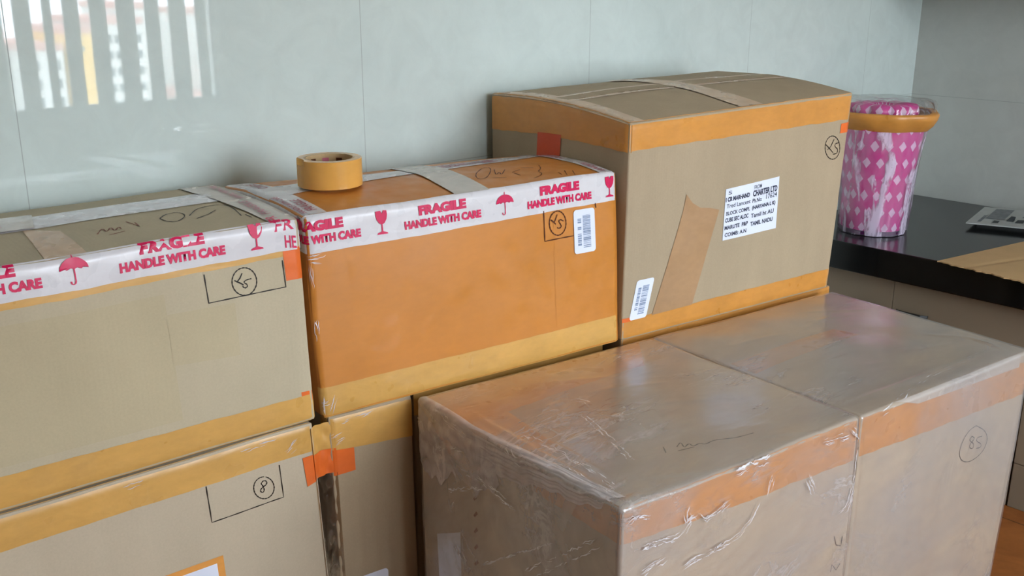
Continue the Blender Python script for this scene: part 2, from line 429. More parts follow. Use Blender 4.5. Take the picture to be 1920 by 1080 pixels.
def crease_glints(mb, fn, paths, wd, seed, n=3, off=.0070):
    """thin broken film folds and tape glints along each path, highlights painted in white"""
    rnd = random.Random(seed)
    for p in paths:
        for k in range(n):
            sh = (rnd.uniform(-1, 1)*wd*3.0, rnd.uniform(-1, 1)*wd*3.0); pts = []
            for a, c in zip(p, p[1:]):
                m = max(2, int(math.dist(a, c)/.006))
                for i in range(m):
                    t = i/m; pts.append((a[0]*(1-t)+c[0]*t+sh[0]+rnd.uniform(-1, 1)*wd*.7, a[1]*(1-t)+c[1]*t+sh[1]+rnd.uniform(-1, 1)*wd*.7))
            i = 0
            while i < len(pts)-3:
                L = rnd.randint(3, 9); seg = pts[i:i+L]
                if len(seg) > 2: 
                    e = len(seg)-1; P = []; Q = []
                    for j, q in enumerate(seg):
                        ww = wd*S(PI*j/e)*rnd.uniform(.3, 1.0)*.5
                        d = seg[min(e, j+1)]; c0 = seg[max(0, j-1)]; dx, dy = d[0]-c0[0], d[1]-c0[1]; l = math.hypot(dx, dy) or 1
                        P.append(fn(q[0]-dy/l*ww, q[1]+dx/l*ww, off)); Q.append(fn(q[0]+dy/l*ww, q[1]-dx/l*ww, off))
                    mb.poly(P+Q, 'crease_glint', [(a, e+1+a, e+2+a, a+1) for a in range(e)])
                i += L+rnd.randint(0, 4)

# ------------------------------------------------------------------ the room
WALL_Y, WALL_X, FRONT_Y, LEFT_X, CEIL = 2.035, 4.134, -2.0, -2.4, 2.75
K['tile_back'] = tiles('white_wall_tile', (210, 220, 214), 0, (0.607, 0.779), (1.2, 0.6))
K['tile_right'] = tiles('grey_white_wall_tile', (190, 192, 185), 1, (1.2, 0.9), (1.2, 0.6), rough=0.08)
K['plaster'] = plain('cream_plaster', (214, 208, 196), 0.85, 0.2, 0.03, scale=3)
K['ceiling_white'] = plain('white_ceiling', (242, 240, 236), 0.9, 0.2, 0.02, scale=3)
def floor_mat():
    m = Mat('brown_floor_tile'); sp = m.n('ShaderNodeSeparateXYZ'); m.l(m.co.outputs['Object'], sp.inputs[0])
    def j(v): return m.math('LESS_THAN', m.math('ABSOLUTE', m.math('WRAP', m.math('SUBTRACT', v, 0.13), 0.3, -0.3)), 0.002)
    jj = m.math('MAXIMUM', j(sp.outputs[0]), j(sp.outputs[1]))
    c = m.ramp(m.noise(5, 5, 0.65, None, 1.2), [(0.3, lin((128, 70, 30))), (0.7, lin((176, 108, 54)))])
    m.base(m.mix(jj, c, lin((70, 44, 26)))); m.rough(0.28); m.bump(m.math('SUBTRACT', 1.0, jj), 0.3, 0.001); return m.m
K['floor'] = floor_mat()
def slab(name, lo, hi, mat):
    mb = MB(); mb.box(lo, hi, mat); o = mb.build(name, smooth=False); tag(o, kind='structure'); return o
T = 0.12
slab('floor', (LEFT_X-T, FRONT_Y-T, -0.1), (WALL_X+T, WALL_Y+T, 0), 'floor')
slab('ceiling', (LEFT_X-T, FRONT_Y-T, CEIL), (WALL_X+T, WALL_Y+T, CEIL+0.1), 'ceiling_white')
slab('wall_back', (LEFT_X-T, WALL_Y, 0), (WALL_X+T, WALL_Y+T, CEIL), 'tile_back')
slab('wall_right', (WALL_X, FRONT_Y, 0), (WALL_X+T, WALL_Y, CEIL), 'tile_right')
K['left_plaster'] = plain('white_plaster', (240, 238, 232), 0.85, 0.2, 0.02, scale=3)
slab('wall_left', (LEFT_X-T, FRONT_Y, 0), (LEFT_X, WALL_Y, CEIL), 'left_plaster')
mb = MB()
for lo, hi in (((LEFT_X, 0), (WX0, CEIL)), ((WX0, 0), (WX1, WZ0)),
               ((WX0, WZ1), (WX1, CEIL)), ((WX1, 0), (WALL_X, CEIL))):
    mb.box((lo[0], FRONT_Y-T, lo[1]), (hi[0], FRONT_Y, hi[1]), 'plaster')
tag(mb.build('wall_front', smooth=False), kind='structure')
# window with wide upright slats, seen in the photo as a reflection in the tiles
K['frame'] = plain('grey_window_frame', (150, 150, 146), 0.5)
K['slat'] = plain('grey_blind_slat', (128, 130, 128), 0.7, 0.2)
e = bpy.data.objects.new('window_1', None); COL.objects.link(e); e.location = ((WX0+WX1)/2, FRONT_Y, WZ0); tag(e, kind='structure')
mb = MB(); fwd = 0.05
mb.box((WX0, FRONT_Y-.08, WZ0), (WX1, FRONT_Y-.03, WZ0+.04), 'frame'); mb.box((WX0, FRONT_Y-.08, WZ1-.04), (WX1, FRONT_Y-.03, WZ1), 'frame')
mb.box((WX0, FRONT_Y-.08, WZ0), (WX0+.04, FRONT_Y-.03, WZ1), 'frame'); mb.box((WX1-.04, FRONT_Y-.08, WZ0), (WX1, FRONT_Y-.03, WZ1), 'frame')
mb.build('window_frame', e, smooth=False)
gx = [1.99, 2.10, 2.25, 2.41, 2.58, 2.73, 2.90, 3.03]; gx = [1.99-.155*k for k in range(6, 0, -1)]+gx
for a, b in zip(gx, gx[1:]):
    mb = MB(); hw = max(.022, (b-a)/2-.031)
    mb.box(((a+b)/2-hw, FRONT_Y-.025, WZ0+.005), ((a+b)/2+hw, FRONT_Y-.015, WZ1-.01), 'slat'); mb.build('slat', e, smooth=False)
# low tiled houses across the street
K['facade_white'] = plain('white_facade', (232, 232, 228), 0.9, 0.1)
K['facade_yellow'] = plain('yellow_facade', (238, 196, 110), 0.9, 0.1)
K['facade_pink'] = plain('pink_roof', (206, 160, 150), 0.9, 0.1)
K['facade_dark'] = plain('dark_opening', (110, 116, 120), 0.8, 0.2)
K['street'] = plain('street', (168, 164, 156), 0.9, 0.1)
def house(x0, x1, y, z0, z1, mat, label, rows, cols, ww=.8, wh=.8, pitch=1.5):
    h = empty('house', ((x0+x1)/2, y, z0), label, 'building', 'houses across the street')
    mb = MB(); mb.box((x0, y-8, z0), (x1, y, z1), mat); mb.build('wall', h, smooth=False)
    mb = MB(); mb.box((x0-.05, y-8.1, z1), (x1+.05, y+.1, z1+.4), 'facade_pink'); mb.build('roof', h, smooth=False)
    for r in range(rows):
        for c in range(cols):
            cx = x0+(x1-x0)*(c+.5)/cols; cz = z1-.9-pitch*r
            mb = MB(); mb.box((cx-ww/2, y-.05, cz-wh/2), (cx+ww/2, y+.06, cz+wh/2), 'facade_dark'); mb.build('window', h, smooth=False)
house(9.0, 19.6, -62, -14, -1.6, 'facade_white', 'broad white house reflected at the left edge of the tiles', 4, 5, 1.2)
house(19.8, 22.2, -60, -14, -2.4, 'facade_white', 'narrow white house reflected left of the yellow one', 5, 2, .7, .6, 1.1)
house(22.4, 24.1, -60, -14, -1.5, 'facade_yellow', 'yellow house reflected in the tiles between the slats', 1, 1, .5, .3)
house(24.4, 27.2, -60, -14, -1.0, 'facade_white', 'white house with small windows reflected right of the yellow one', 6, 3, .7, .5, 1.0)
house(27.5, 29.3, -63, -14, -.2, 'facade_white', 'plain tall white house, third from the right in the reflection', 0, 1)
house(29.6, 31.6, -58, -14, -6.0, 'facade_white', 'lowest white house in the reflection, with open sky above its roof', 1, 1)
house(31.9, 36.0, -60, -14, -.6, 'facade_white', 'white house with close rows of windows at the right end of the reflection', 8, 6, .45, .35, .7)
mb = MB(); mb.box((-80, -160, -14.1), (120, FRONT_Y-.6, -14.0), 'street'); tag(mb.build('ground', smooth=False), kind='structure')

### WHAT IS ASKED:
Transcribe exactly, with no pictures, the lines running from the first line of the material through the line holding "i += L+rnd.randint(0, 4)".

### TASK RESULT:
Continue the Blender Python script for this scene: part 2, from line 429. More parts follow. Use Blender 4.5. Take the picture to be 1920 by 1080 pixels.
def crease_glints(mb, fn, paths, wd, seed, n=3, off=.0070):
    """thin broken film folds and tape glints along each path, highlights painted in white"""
    rnd = random.Random(seed)
    for p in paths:
        for k in range(n):
            sh = (rnd.uniform(-1, 1)*wd*3.0, rnd.uniform(-1, 1)*wd*3.0); pts = []
            for a, c in zip(p, p[1:]):
                m = max(2, int(math.dist(a, c)/.006))
                for i in range(m):
                    t = i/m; pts.append((a[0]*(1-t)+c[0]*t+sh[0]+rnd.uniform(-1, 1)*wd*.7, a[1]*(1-t)+c[1]*t+sh[1]+rnd.uniform(-1, 1)*wd*.7))
            i = 0
            while i < len(pts)-3:
                L = rnd.randint(3, 9); seg = pts[i:i+L]
                if len(seg) > 2: 
                    e = len(seg)-1; P = []; Q = []
                    for j, q in enumerate(seg):
                        ww = wd*S(PI*j/e)*rnd.uniform(.3, 1.0)*.5
                        d = seg[min(e, j+1)]; c0 = seg[max(0, j-1)]; dx, dy = d[0]-c0[0], d[1]-c0[1]; l = math.hypot(dx, dy) or 1
                        P.append(fn(q[0]-dy/l*ww, q[1]+dx/l*ww, off)); Q.append(fn(q[0]+dy/l*ww, q[1]-dx/l*ww, off))
                    mb.poly(P+Q, 'crease_glint', [(a, e+1+a, e+2+a, a+1) for a in range(e)])
                i += L+rnd.randint(0, 4)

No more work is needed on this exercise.